Motorola Portables

General information on programing (mostly), reparing (not so much) and using Motorola portable radios.


Programing

Most older Motorola portable radios are programed with a ugly piece of software called RSS, or Radio Service Software. RSS is MS-DOS based and with a few notable exceptions, only runs on anchient Intel 286, 386 or 486 based machines and their clones. Each model radio has a different version of RSS specifically for that model. It's VERY important to realize how unforgiving RSS is to any errors or incongruities. A small break in a RIB connector cord or a momentary power loss can brick a radio permenatly.

DON'TS:
DO'S:
Even though the RSS software itself is rather a pain in the rear to get up and running correctly, it's rather intuitive and you can figure it out easily.
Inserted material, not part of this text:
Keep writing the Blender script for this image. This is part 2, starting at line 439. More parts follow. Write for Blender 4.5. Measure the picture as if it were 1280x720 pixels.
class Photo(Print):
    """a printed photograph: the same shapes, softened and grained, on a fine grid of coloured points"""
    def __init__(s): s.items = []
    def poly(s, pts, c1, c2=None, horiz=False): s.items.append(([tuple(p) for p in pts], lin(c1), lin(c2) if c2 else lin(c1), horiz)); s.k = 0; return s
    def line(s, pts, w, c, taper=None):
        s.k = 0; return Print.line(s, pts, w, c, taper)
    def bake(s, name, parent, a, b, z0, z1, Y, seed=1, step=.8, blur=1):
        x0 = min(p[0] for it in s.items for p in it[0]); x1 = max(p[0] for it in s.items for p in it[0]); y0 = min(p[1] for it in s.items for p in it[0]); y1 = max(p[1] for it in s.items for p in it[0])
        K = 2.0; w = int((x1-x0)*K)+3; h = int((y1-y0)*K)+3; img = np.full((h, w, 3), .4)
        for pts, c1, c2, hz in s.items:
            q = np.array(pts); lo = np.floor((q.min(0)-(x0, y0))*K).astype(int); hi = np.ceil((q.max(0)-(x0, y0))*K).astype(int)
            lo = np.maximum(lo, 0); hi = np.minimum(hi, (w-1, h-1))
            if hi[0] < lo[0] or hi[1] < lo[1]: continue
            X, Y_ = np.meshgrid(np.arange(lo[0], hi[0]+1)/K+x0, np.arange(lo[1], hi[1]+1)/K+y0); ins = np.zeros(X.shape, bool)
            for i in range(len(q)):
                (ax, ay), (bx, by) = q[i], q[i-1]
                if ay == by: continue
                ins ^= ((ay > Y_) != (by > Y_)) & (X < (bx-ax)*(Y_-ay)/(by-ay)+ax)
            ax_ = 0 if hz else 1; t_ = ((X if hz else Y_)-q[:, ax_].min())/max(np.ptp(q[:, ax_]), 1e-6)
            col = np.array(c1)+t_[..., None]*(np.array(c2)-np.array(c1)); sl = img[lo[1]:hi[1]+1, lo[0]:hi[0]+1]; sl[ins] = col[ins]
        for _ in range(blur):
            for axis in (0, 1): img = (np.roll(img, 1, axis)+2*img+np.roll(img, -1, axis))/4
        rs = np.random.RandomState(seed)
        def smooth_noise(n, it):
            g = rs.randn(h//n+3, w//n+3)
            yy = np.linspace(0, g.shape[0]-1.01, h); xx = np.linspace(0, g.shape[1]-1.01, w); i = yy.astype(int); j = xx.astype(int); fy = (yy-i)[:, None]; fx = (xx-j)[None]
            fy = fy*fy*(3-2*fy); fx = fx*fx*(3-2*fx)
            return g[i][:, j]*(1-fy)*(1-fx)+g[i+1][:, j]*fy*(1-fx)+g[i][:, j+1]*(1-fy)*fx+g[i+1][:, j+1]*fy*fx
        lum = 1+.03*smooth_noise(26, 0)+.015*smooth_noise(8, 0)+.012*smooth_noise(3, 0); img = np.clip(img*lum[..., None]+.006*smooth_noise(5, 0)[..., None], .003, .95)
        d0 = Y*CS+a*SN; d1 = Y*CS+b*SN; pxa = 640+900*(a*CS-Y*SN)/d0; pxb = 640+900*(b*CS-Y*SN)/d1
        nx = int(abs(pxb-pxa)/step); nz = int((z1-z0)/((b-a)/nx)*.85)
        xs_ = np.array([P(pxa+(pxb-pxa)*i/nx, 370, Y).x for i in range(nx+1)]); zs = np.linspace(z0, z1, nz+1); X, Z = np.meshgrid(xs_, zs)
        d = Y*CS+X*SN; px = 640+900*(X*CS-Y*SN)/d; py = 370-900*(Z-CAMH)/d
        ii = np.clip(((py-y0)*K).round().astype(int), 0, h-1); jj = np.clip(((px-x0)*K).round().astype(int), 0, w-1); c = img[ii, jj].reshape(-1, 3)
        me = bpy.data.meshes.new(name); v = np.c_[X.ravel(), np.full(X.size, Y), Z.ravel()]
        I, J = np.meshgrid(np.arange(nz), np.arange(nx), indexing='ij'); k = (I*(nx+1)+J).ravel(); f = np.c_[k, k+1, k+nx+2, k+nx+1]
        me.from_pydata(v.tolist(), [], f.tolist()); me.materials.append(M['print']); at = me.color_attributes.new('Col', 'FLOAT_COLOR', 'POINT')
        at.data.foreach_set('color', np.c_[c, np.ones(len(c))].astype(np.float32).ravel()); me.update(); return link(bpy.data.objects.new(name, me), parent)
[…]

I'm not going to go into the details of how on this site but there are YouTube videos on exactly this topic.
RSS is rather picky. The program times itself (and the serial communication) by the processor speed. Even an old Pentium II or I shouldn't be able to program a radio correctlly. (The progam ends up sending data to the radio faster than the serial connection can handle the data, and corrupts the codeplug.) But the VISAR RSS (HT1000, JT1000 and Visar) has been demonstrated to work on a bootdisk configuration on a Pentium 4. There are alot of variables, and I DO NOT recomend trying this, but the VISAR RSS is much less picky about what computers it will run correctly on. If you want to try this, here was my setup: HP Compaq desktop computer with a COM port, RIBless programing cable from eBay, and a VISAR RSS version 03.02.01 bootdisk running MS-DOS 6.22. Please read see my disclaimer page if you choose to continue with this.

DOSBox

Some people have reported success programing MAXTRAC and JEDI series radios on much newer hardware and operating systems using DOSBox and either a native COM port or a FTDI USB to serial converter cable. (This is very version dependant and will only work with DOSBox v0.65 which can be downloaded here) By default, DOSBox disables emulated COM ports, to enable the COM port in DOSBox, you need to edit the 'dosbox.conf' file with the folowing text (look around the end of the config file for the serial settings)
serial1=directserial realport:COM1 ocbus
serial2=directserial realport:COM2 ocbus
serial3=disabled
serial4=disabled
 This will set the emulated COM1 and COM2 ports in DOSBox as the physical COM 1 and 2 ports. (If you are using a USB to serial converter you may need to change the assigned COM port to the device in Device Manager)
Hopefully this should work perfectly, to get around the emulated processor speed problems use the CTRL-F11 to slow it down.

ht1000_001.png
Motorola JEDI RSS screenshot runing in DOSBox v0.65

"Lab" or "Depot" RSS.

Aside from the "normal" RSS that you and everyone else uses, there are also versions of RSS for each radio that are for Motorola internal use and have an elevated featureset and can hex edit the codeplug. These versions are good for making a comprehensive codeplug backup as it backs up more information than "normal" RSS does. Other things you can change include the customer ID, codeplug versiom, serial and model numbers.